* Given instruction
Repeat all of the material exactly as given.

* Information supplied
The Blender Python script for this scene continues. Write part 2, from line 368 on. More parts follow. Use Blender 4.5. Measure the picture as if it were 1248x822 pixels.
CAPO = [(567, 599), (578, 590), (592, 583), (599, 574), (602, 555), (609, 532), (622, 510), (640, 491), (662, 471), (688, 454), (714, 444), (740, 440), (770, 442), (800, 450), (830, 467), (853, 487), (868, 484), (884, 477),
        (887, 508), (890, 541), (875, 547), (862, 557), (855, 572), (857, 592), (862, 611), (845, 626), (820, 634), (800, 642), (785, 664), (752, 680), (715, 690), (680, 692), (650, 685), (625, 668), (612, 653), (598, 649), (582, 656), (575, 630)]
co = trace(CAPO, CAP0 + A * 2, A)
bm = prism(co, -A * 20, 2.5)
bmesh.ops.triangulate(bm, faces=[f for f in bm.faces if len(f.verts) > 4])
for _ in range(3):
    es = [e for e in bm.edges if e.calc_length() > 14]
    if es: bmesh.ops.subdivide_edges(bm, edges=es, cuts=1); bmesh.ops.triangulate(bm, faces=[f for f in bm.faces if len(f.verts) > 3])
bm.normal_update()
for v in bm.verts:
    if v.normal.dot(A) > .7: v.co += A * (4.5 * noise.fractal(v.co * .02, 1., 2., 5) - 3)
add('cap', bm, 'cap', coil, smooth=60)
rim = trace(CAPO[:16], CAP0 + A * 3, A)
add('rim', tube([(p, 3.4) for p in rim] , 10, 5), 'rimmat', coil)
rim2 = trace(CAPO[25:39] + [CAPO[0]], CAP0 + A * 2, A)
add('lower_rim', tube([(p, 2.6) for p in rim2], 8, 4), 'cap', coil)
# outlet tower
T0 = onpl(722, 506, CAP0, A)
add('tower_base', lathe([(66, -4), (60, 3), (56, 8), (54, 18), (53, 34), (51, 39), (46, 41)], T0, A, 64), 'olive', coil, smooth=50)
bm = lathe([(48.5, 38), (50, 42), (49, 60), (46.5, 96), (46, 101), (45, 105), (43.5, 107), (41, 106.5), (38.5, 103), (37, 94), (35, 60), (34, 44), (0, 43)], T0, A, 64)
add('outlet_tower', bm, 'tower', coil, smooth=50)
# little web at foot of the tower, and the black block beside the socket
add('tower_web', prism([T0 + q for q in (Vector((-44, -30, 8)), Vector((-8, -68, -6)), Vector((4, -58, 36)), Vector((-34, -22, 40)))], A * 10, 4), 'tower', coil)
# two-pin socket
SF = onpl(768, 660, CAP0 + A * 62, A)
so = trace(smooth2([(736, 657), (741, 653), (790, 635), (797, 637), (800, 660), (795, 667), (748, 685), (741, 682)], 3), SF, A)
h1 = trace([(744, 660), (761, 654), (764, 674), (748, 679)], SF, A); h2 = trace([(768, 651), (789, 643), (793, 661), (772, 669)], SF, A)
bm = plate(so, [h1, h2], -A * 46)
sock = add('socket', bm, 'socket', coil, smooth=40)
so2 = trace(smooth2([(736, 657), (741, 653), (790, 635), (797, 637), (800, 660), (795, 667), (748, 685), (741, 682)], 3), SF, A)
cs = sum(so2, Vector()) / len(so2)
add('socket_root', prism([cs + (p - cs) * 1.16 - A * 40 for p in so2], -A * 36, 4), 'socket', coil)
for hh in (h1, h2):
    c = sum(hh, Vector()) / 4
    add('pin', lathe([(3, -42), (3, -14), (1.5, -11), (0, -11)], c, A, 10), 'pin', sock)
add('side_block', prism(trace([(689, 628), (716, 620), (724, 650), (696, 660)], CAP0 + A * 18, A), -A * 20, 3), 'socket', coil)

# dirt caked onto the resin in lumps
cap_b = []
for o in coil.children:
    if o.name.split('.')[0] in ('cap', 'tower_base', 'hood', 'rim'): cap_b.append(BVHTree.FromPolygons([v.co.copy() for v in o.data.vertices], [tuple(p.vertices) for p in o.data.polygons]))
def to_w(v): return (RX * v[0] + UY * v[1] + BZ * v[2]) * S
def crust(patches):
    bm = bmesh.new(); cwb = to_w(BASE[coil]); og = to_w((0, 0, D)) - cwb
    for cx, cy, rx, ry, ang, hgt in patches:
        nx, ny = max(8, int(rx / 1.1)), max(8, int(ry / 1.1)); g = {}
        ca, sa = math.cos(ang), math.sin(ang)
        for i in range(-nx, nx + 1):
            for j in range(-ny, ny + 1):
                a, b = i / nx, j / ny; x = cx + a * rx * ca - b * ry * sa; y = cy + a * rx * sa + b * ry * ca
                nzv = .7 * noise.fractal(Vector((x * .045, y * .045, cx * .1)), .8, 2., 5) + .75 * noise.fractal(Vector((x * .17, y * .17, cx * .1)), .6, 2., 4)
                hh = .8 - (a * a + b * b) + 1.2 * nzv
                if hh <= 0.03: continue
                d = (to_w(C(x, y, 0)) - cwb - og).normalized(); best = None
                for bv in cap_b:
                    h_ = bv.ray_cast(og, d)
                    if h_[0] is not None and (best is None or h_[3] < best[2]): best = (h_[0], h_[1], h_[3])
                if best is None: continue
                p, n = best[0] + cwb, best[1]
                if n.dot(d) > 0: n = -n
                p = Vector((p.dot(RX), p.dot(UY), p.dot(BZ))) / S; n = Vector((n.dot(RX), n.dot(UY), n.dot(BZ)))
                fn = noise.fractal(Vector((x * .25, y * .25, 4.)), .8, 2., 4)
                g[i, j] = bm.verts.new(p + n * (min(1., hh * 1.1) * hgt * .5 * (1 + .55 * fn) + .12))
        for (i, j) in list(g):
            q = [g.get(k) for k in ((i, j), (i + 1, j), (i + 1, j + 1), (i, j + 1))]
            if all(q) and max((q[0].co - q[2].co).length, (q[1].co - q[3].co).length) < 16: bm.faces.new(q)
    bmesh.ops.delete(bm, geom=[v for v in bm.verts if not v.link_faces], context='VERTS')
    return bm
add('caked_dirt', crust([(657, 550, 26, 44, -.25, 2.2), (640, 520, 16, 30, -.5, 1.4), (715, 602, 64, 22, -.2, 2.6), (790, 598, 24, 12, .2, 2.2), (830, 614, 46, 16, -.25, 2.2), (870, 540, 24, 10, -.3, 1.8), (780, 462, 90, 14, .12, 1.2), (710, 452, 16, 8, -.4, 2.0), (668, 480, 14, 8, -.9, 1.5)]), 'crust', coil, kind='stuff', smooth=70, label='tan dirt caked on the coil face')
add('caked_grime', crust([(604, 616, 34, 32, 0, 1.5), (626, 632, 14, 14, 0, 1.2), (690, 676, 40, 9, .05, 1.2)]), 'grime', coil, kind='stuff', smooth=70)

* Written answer
The Blender Python script for this scene continues. Write part 2, from line 368 on. More parts follow. Use Blender 4.5. Measure the picture as if it were 1248x822 pixels.
CAPO = [(567, 599), (578, 590), (592, 583), (599, 574), (602, 555), (609, 532), (622, 510), (640, 491), (662, 471), (688, 454), (714, 444), (740, 440), (770, 442), (800, 450), (830, 467), (853, 487), (868, 484), (884, 477),
        (887, 508), (890, 541), (875, 547), (862, 557), (855, 572), (857, 592), (862, 611), (845, 626), (820, 634), (800, 642), (785, 664), (752, 680), (715, 690), (680, 692), (650, 685), (625, 668), (612, 653), (598, 649), (582, 656), (575, 630)]
co = trace(CAPO, CAP0 + A * 2, A)
bm = prism(co, -A * 20, 2.5)
bmesh.ops.triangulate(bm, faces=[f for f in bm.faces if len(f.verts) > 4])
for _ in range(3):
    es = [e for e in bm.edges if e.calc_length() > 14]
    if es: bmesh.ops.subdivide_edges(bm, edges=es, cuts=1); bmesh.ops.triangulate(bm, faces=[f for f in bm.faces if len(f.verts) > 3])
bm.normal_update()
for v in bm.verts:
    if v.normal.dot(A) > .7: v.co += A * (4.5 * noise.fractal(v.co * .02, 1., 2., 5) - 3)
add('cap', bm, 'cap', coil, smooth=60)
rim = trace(CAPO[:16], CAP0 + A * 3, A)
add('rim', tube([(p, 3.4) for p in rim] , 10, 5), 'rimmat', coil)
rim2 = trace(CAPO[25:39] + [CAPO[0]], CAP0 + A * 2, A)
add('lower_rim', tube([(p, 2.6) for p in rim2], 8, 4), 'cap', coil)
# outlet tower
T0 = onpl(722, 506, CAP0, A)
add('tower_base', lathe([(66, -4), (60, 3), (56, 8), (54, 18), (53, 34), (51, 39), (46, 41)], T0, A, 64), 'olive', coil, smooth=50)
bm = lathe([(48.5, 38), (50, 42), (49, 60), (46.5, 96), (46, 101), (45, 105), (43.5, 107), (41, 106.5), (38.5, 103), (37, 94), (35, 60), (34, 44), (0, 43)], T0, A, 64)
add('outlet_tower', bm, 'tower', coil, smooth=50)
# little web at foot of the tower, and the black block beside the socket
add('tower_web', prism([T0 + q for q in (Vector((-44, -30, 8)), Vector((-8, -68, -6)), Vector((4, -58, 36)), Vector((-34, -22, 40)))], A * 10, 4), 'tower', coil)
# two-pin socket
SF = onpl(768, 660, CAP0 + A * 62, A)
so = trace(smooth2([(736, 657), (741, 653), (790, 635), (797, 637), (800, 660), (795, 667), (748, 685), (741, 682)], 3), SF, A)
h1 = trace([(744, 660), (761, 654), (764, 674), (748, 679)], SF, A); h2 = trace([(768, 651), (789, 643), (793, 661), (772, 669)], SF, A)
bm = plate(so, [h1, h2], -A * 46)
sock = add('socket', bm, 'socket', coil, smooth=40)
so2 = trace(smooth2([(736, 657), (741, 653), (790, 635), (797, 637), (800, 660), (795, 667), (748, 685), (741, 682)], 3), SF, A)
cs = sum(so2, Vector()) / len(so2)
add('socket_root', prism([cs + (p - cs) * 1.16 - A * 40 for p in so2], -A * 36, 4), 'socket', coil)
for hh in (h1, h2):
    c = sum(hh, Vector()) / 4
    add('pin', lathe([(3, -42), (3, -14), (1.5, -11), (0, -11)], c, A, 10), 'pin', sock)
add('side_block', prism(trace([(689, 628), (716, 620), (724, 650), (696, 660)], CAP0 + A * 18, A), -A * 20, 3), 'socket', coil)

# dirt caked onto the resin in lumps
cap_b = []
for o in coil.children:
    if o.name.split('.')[0] in ('cap', 'tower_base', 'hood', 'rim'): cap_b.append(BVHTree.FromPolygons([v.co.copy() for v in o.data.vertices], [tuple(p.vertices) for p in o.data.polygons]))
def to_w(v): return (RX * v[0] + UY * v[1] + BZ * v[2]) * S
def crust(patches):
    bm = bmesh.new(); cwb = to_w(BASE[coil]); og = to_w((0, 0, D)) - cwb
    for cx, cy, rx, ry, ang, hgt in patches:
        nx, ny = max(8, int(rx / 1.1)), max(8, int(ry / 1.1)); g = {}
        ca, sa = math.cos(ang), math.sin(ang)
        for i in range(-nx, nx + 1):
            for j in range(-ny, ny + 1):
                a, b = i / nx, j / ny; x = cx + a * rx * ca - b * ry * sa; y = cy + a * rx * sa + b * ry * ca
                nzv = .7 * noise.fractal(Vector((x * .045, y * .045, cx * .1)), .8, 2., 5) + .75 * noise.fractal(Vector((x * .17, y * .17, cx * .1)), .6, 2., 4)
                hh = .8 - (a * a + b * b) + 1.2 * nzv
                if hh <= 0.03: continue
                d = (to_w(C(x, y, 0)) - cwb - og).normalized(); best = None
                for bv in cap_b:
                    h_ = bv.ray_cast(og, d)
                    if h_[0] is not None and (best is None or h_[3] < best[2]): best = (h_[0], h_[1], h_[3])
                if best is None: continue
                p, n = best[0] + cwb, best[1]
                if n.dot(d) > 0: n = -n
                p = Vector((p.dot(RX), p.dot(UY), p.dot(BZ))) / S; n = Vector((n.dot(RX), n.dot(UY), n.dot(BZ)))
                fn = noise.fractal(Vector((x * .25, y * .25, 4.)), .8, 2., 4)
                g[i, j] = bm.verts.new(p + n * (min(1., hh * 1.1) * hgt * .5 * (1 + .55 * fn) + .12))
        for (i, j) in list(g):
            q = [g.get(k) for k in ((i, j), (i + 1, j), (i + 1, j + 1), (i, j + 1))]
            if all(q) and max((q[0].co - q[2].co).length, (q[1].co - q[3].co).length) < 16: bm.faces.new(q)
    bmesh.ops.delete(bm, geom=[v for v in bm.verts if not v.link_faces], context='VERTS')
    return bm
add('caked_dirt', crust([(657, 550, 26, 44, -.25, 2.2), (640, 520, 16, 30, -.5, 1.4), (715, 602, 64, 22, -.2, 2.6), (790, 598, 24, 12, .2, 2.2), (830, 614, 46, 16, -.25, 2.2), (870, 540, 24, 10, -.3, 1.8), (780, 462, 90, 14, .12, 1.2), (710, 452, 16, 8, -.4, 2.0), (668, 480, 14, 8, -.9, 1.5)]), 'crust', coil, kind='stuff', smooth=70, label='tan dirt caked on the coil face')
add('caked_grime', crust([(604, 616, 34, 32, 0, 1.5), (626, 632, 14, 14, 0, 1.2), (690, 676, 40, 9, .05, 1.2)]), 'grime', coil, kind='stuff', smooth=70)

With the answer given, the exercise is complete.